Study Questions & Essay Topics
Study Questions
1. Think about Dickinson’s descriptions
of nature, such as in “A Bird came down the Walk” and “A narrow
Fellow in the Grass.” What techniques does she use to create her
indelible images? What makes poems such as these memorable despite
their thematic simplicity?
Her main techniques are metaphor and a new
and startling application of language; both techniques result in powerful
images. In “A Bird came down the Walk,” Dickinson spectacularly
closes the poem with a stanza equating flight through the air with
movement through water, leading to the breathtaking line, “Butterflies, off
Banks of Noon / Leap, splashless as they swim.” In “A narrow Fellow,”
she uses surprising language to convey the impression of a snake
moving (“It wrinkled, and was gone—”) and of her own chill on seeing
the snake (“Zero at the Bone”). Thematically uncomplicated, Dickinson’s
nature poems nevertheless describe important ways in which human
beings interact with creatures of nature—:These creatures can shy
from humanity, like the Bird, or pose a threat, like the Narrow
Fellow. In both cases, Dickinson creates memorable poems by closely
observing details of the physical world and by vividly generating
new images in the mind.
2. Dickinson is often described as a
poet of “inwardness.” What do you think this means? How does Dickinson
convey the inner workings of the mind in a poem such as “I cannot
live with You”?
To say that Dickinson is a poet of inwardness
is simply to recognize that her own thoughts and feelings are her
most important subjects; moreover, her treatment of them avoids
all reference to the relevant social or philosophical issues of
her day. In “I cannot live with You,” Dickinson shows the mind as
it speculates painfully on what might have been (life with the beloved,
death with the beloved, heaven with the beloved) even as it acknowledges
that these will never be; Dickinson indicates the despair inherent
in this knowledge with the repeated rhetorical construction, “I
cannot . . . with You.” In the final stanza, Dickinson’s speaker
is unable to confront the reality of her separation from her beloved,
and her delicate metaphors reflect this (as in “the Door ajar /
That Oceans are”). Ultimately, however, the speaker realizes that
she cannot evade her predicament, and she ends her poem with the
single word that summarizes her feelings: “Despair.”

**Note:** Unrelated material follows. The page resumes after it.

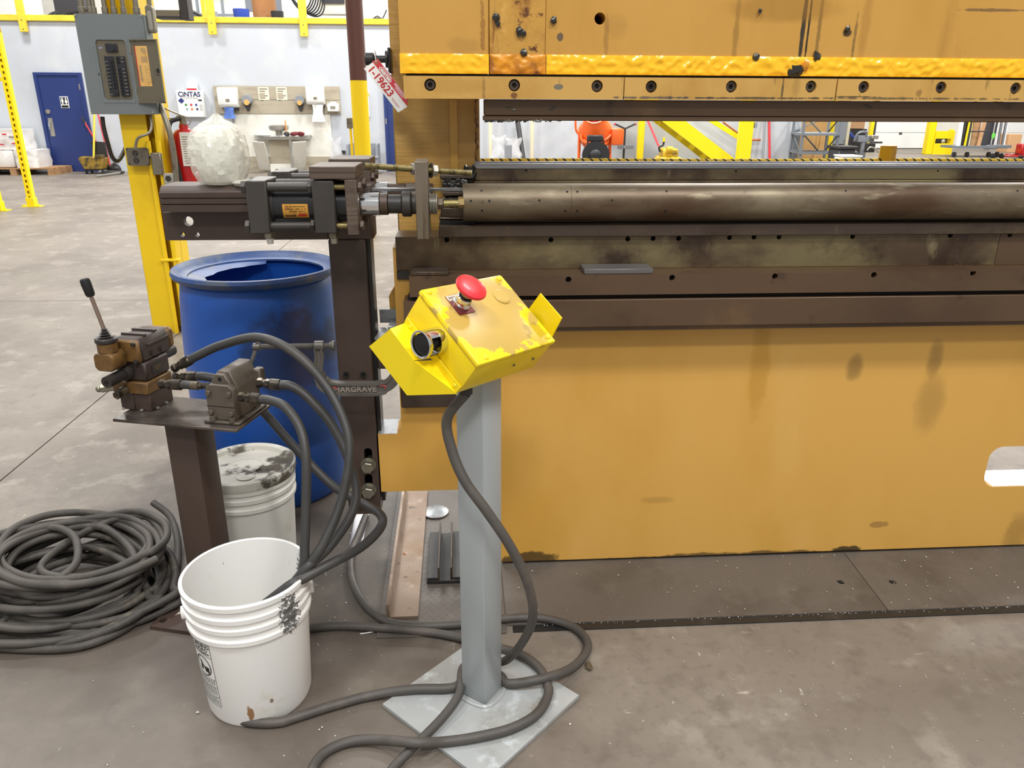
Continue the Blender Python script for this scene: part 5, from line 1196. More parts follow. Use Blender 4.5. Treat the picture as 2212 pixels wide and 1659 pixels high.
# column: a boxed H section, front face towards the camera
ca = P(262, 250, CY).x, P(349, 250, CY).x-.035
co_ = thing('steel_column', 'yellow painted steel column carrying the grey breaker panel', 'column', ((ca[0]+ca[1])/2, CY, 0))
part('web', MB().bx(ca[0]+.004, ca[1], CY+.1, CY+.112, 0, 4.2), m_colyel, co_)
part('flange', MB().bx(ca[0]-.0, ca[0]+.018, CY-.02, CY+.24, 0, 4.2, .003), m_colyel, co_)
part('flange', MB().bx(ca[1]-.018, ca[1], CY-.02, CY+.24, 0, 4.2, .003), m_colyel, co_)
part('front_sheet', MB().bx(ca[0]-.0, ca[1]-.05, CY-.04, CY-.022, .0, 1.42, .004), m_colyel, co_)
for px in (345, 366):
    p = P(px, 470, CY-.05); part('painted_conduit', MB().cyl((p.x, CY-.058, 0.0), (p.x, CY-.058, 1.22), .0155, 16), m_colyel, co_)
    part('conduit_strap', MB().bx(p.x-.03, p.x+.03, CY-.078, CY-.0405, .48, .497, .004), m_colyel, co_)
# panel
Yp = 4.98
v = [P(160, 30, Yp), P(197, 248, Yp)]
px0 = (v[0].x+v[1].x)/2; z0, z1 = P(260, 247, Yp).z, P(235, 30, Yp).z
px1 = (P(304, 31, Yp).x+P(342, 246, Yp).x)/2+.0
pn = thing('breaker_panel', 'grey electrical breaker panel with open door and rows of black breakers', 'electrical panel', ((px0+px1)/2, Yp, z0))
part('enclosure', MB().bx(px0+.01, px1+.008, Yp+.004, Yp+.10, z0+.002, z1-.002, .002), m_panel, pn)
W_ = px1-px0
ox0, ox1, oz0, oz1 = rect(210, 86, 282, 215, Yp)
ox0, ox1 = (P(207, 88, Yp).x+P(226, 215, Yp).x)/2, (P(272, 88, Yp).x+P(289, 215, Yp).x)/2
cv = part('cover', MB().prism([(px0, z0), (px1, z0), (px1, z1), (px0, z1)], .004, 'xz', Yp-.002, [rrect(ox0, ox1, oz0, oz1, .018, 5)]), m_panel, pn)
part('raised_rim', MB().prism(rrect(ox0-.012, ox1+.008, oz0-.018, oz1+.012, .006, 3), .002, 'xz', Yp-.004, [rrect(ox0, ox1, oz0, oz1, .018, 5)]), m_panel, cv)
fr_ = part('dead_front', MB().bx(ox0+.002, ox1-.002, Yp+.0022, Yp+.0038, oz0+.002, oz1-.002), m_panel_in, pn)
for x, z in ((px0+.008, z1-.008), (px1-.008, z1-.008), (px0+.008, z0+.008), (px1-.02, z0+.012)): part('cover_screw', MB().cyl((x, Yp-.002, z), (x, Yp-.006, z), .006, 12), m_metal, cv)
part('latch_hole', MB().bx(ox0-.011, ox0-.006, Yp-.0048, Yp-.004, oz0+.13, oz0+.145), m_recess_shade, cv)
ow, oh = ox1-ox0, oz1-oz0
mbk = part('main_breaker', MB().bx(ox0+.32*ow, ox0+.70*ow, Yp-.010, Yp+.002, oz1-.20*oh, oz1-.065*oh, .001).bx(ox0+.54*ow, ox0+.62*ow, Yp-.018, Yp-.0102, oz1-.18*oh, oz1-.15*oh), m_breaker, pn)
part('maker_badge', MB().prism([(ox0+.13*ow+.011*math.cos(a*PI/8), oz1-.135*oh+.005*math.sin(a*PI/8)) for a in range(16)], .0012, 'xz', Yp+.001), mat('badge_blue', (140, 146, 190), .4), fr_)
rows = 11; zt0, zb0_ = oz1-.27*oh, oz1-.94*oh; rh = (zt0-zb0_)/rows
for c, (u0, u1, sw) in enumerate(((.22, .52, .38), (.60, .90, .64))):
    k = 0; seq = [2, 1, 1, 1, 1, 1, 1, 1, 2] if c == 0 else [1, 1, 2, 1, 1, 1, 1, 1, 1, 1]
    for n in seq:
        za, zb = zt0-rh*k, zt0-rh*(k+n)
        b = part('breaker', MB().bx(ox0+u0*ow, ox0+u1*ow, Yp-.009, Yp+.002, zb+.0006, za-.0006, .0008), m_breaker, pn)
        zc = zb+rh*.5
        part('breaker_toggle', MB().bx(ox0+(u0+(.58 if c == 0 else .22))*ow*1.0 if False else ox0+((u0+.19) if c == 0 else (u0+.04))*ow, ox0+((u0+.25) if c == 0 else (u0+.10))*ow, Yp-.016, Yp-.0092, zc-.004, zc+.004), m_ink, b)
        part('breaker_mark', MB().bx(ox0+((u0+.02) if c == 0 else (u0+.17))*ow, ox0+((u0+.09) if c == 0 else (u0+.26))*ow, Yp-.0094, Yp-.0091, zc-.0025, zc+.0015), m_greyline, b)
        k += n
# open door, swung to the right
dxa, dxb = ox1+.010, None
D0, D1, D2, D3 = P(281, 86, Yp-.004), P(340, 83, Yp-.05), P(357, 223, Yp-.05), P(298, 223, Yp-.004)
hx0 = (D0.x+D3.x)/2; dw = (D1.x+D2.x)/2-hx0; dy = -.05
dr_m = facing((hx0, Yp-.006, z0), (dw, dy, 0)); Lw = math.hypot(dw, dy)
za, zb = D3.z-z0, D0.z-z0
dz0 = P(326, 223, Yp-.03).z-z0; dz1 = P(310, 85, Yp-.03).z-z0
dd_ = part('door', MB().bx(0, Lw, dz0, dz1, -.006, -.002, .001).bx(0, Lw, dz1-.006, dz1, -.002, .006).bx(0, Lw, dz0, dz0+.006, -.002, .006).bx(Lw-.006, Lw, dz0, dz1, -.002, .006).xf(dr_m), m_panel_in, pn)
card = part('directory_card', MB().bx(.14*Lw, .60*Lw, dz0+.27*(dz1-dz0), dz0+.90*(dz1-dz0), -.0019, -.0012).xf(dr_m), m_tan_paper, dd_)
part('card_edge', MB().bx(.14*Lw, .17*Lw, dz0+.27*(dz1-dz0), dz0+.90*(dz1-dz0), -.0012, -.0009).xf(dr_m), m_red_ink, card)
pr_ = MB(); dh = dz1-dz0
for k in range(7): pr_.bx((.36+.028*k)*Lw, (.372+.028*k)*Lw, dz0+(.78 if k > 1 else .8)*dh, dz0+(.87 if k < 6 else .85)*dh, -.0012, -.0009)
for k in range(8): pr_.bx((.34+.03*k)*Lw, (.352+.03*k)*Lw, dz0+.64*dh, dz0+(.75-.01*(k % 3))*dh, -.0012, -.0009)
for k in range(3): pr_.bx((.22+.03*k)*Lw, (.235+.03*k)*Lw, dz0+.34*dh, dz0+.6*dh, -.0012, -.0009)
for u in (.44, .58): pr_.bx(u*Lw, (u+.006)*Lw, dz0+.33*dh, dz0+.58*dh, -.0012, -.0009)
for k in range(6): pr_.bx(.44*Lw, .586*Lw, dz0+(.33+.05*k)*dh, dz0+(.333+.05*k)*dh, -.0012, -.0009)
part('card_print', pr_.xf(dr_m), m_greyline, card, angle=0)
lk = part('door_latch', MB().bx(.78*Lw, Lw-.008, dz0+.46*dh, dz0+.57*dh, -.0019, .002, .001).xf(dr_m), m_panel_in, dd_)
part('latch_slot', MB().bx(.86*Lw, .97*Lw, dz0+.48*dh, dz0+.55*dh, .0021, .003).bx(.80*Lw, .815*Lw, dz0+.49*dh, dz0+.53*dh, .0021, .003).xf(dr_m), m_ink, lk)
for zz in (.20, .82): part('hinge', MB().cyl((hx0-.004, Yp-.006, z0+dz0+zz*dh-.012), (hx0-.004, Yp-.006, z0+dz0+zz*dh+.012), .003, 8), m_metal, pn)
# conduits on the top of the panel
for px, r in ((178, .014), (196, .012), (204, .011), (228, .0135), (247, .013), (268, .012), (296, .015)):
    p = P(px, 29, Yp+.05)
    c = thing('rigid_conduit', {178: 'leftmost grey conduit entering the panel top', 196: 'second grey conduit from the left on the panel top', 204: 'thin grey conduit close beside the second one on the panel top', 228: 'grey conduit left of the middle on the panel top', 247: 'bright grey conduit in the middle of the panel top', 268: 'thinner grey conduit right of the middle on the panel top', 296: 'thick grey conduit at the right end of the panel top'}[px], 'conduit', (p.x, Yp+.05, z1), 0, 'conduits on the breaker panel')
    part('pipe', MB().cyl((p.x, Yp+.05, z1+.03), (p.x, Yp+.05, z1+1.0), r, 16), m_conduit, c)
    part('connector', MB().cyl((p.x, Yp+.05, z1+.0005), (p.x, Yp+.05, z1+.04), r*1.35, 16, None, .002), m_conduit, c)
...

3. Think about Dickinson’s tone. Does
she seem to be writing for other people or only for herself? How might
she universalize private feelings?
Though she was a reclusive individual and
a poet of extraordinary inward depth, Dickinson’s poems are not simply
private shorthand for her own thoughts; on the contrary, Dickinson
tends to embody her own experience in universalizing language, implying
two things: one, that other human beings will identify with her thoughts
and feelings; and two, that her poetry will enable her audience
to enter into and share her experience. Poetry, like letter-writing
(she described her poems as “My letter to the World / That never
wrote to Me”), was never a solitary endeavor for Dickinson; she
always had a reader in mind, even though she did not publish during
her lifetime. Her most common technique for universalizing her own
experience is to present her observations in the form of homilies,
short moral aphorisms, such as “Success is counted sweetest / By those
who ne’er succeed.”
Suggested Essay Topics
1. Compare and contrast two of Dickinson’s poems that
deal with the subject of death. How does Dickinson portray the fact
of death in a new and startling way in each? What are her apparent
attitudes about dying?
2. Throughout her poetic career, Dickinson relied largely
on a single, powerfully focused style and on a single set of formal
characteristics for her poems. What are some of these characteristics?
How might her style be described? What is the effect of this kind
of uniformity on the work of a poet with so much imaginative range?
3. Dickinson’s poems often introduce an idea, then develop
it with a sequence of metaphoric images. Name two examples of this
kind of poem. What are some of her images? How do they work as metaphors?
4. Compare an early Dickinson poem (such as “‘Hope’
is the thing with feathers”) to a later one (such as “My life closed
twice before its close”). How has her work changed? How has it remained
the same? Did Dickinson experience much development as a poet as
she grew older, or did her work largely remain the same?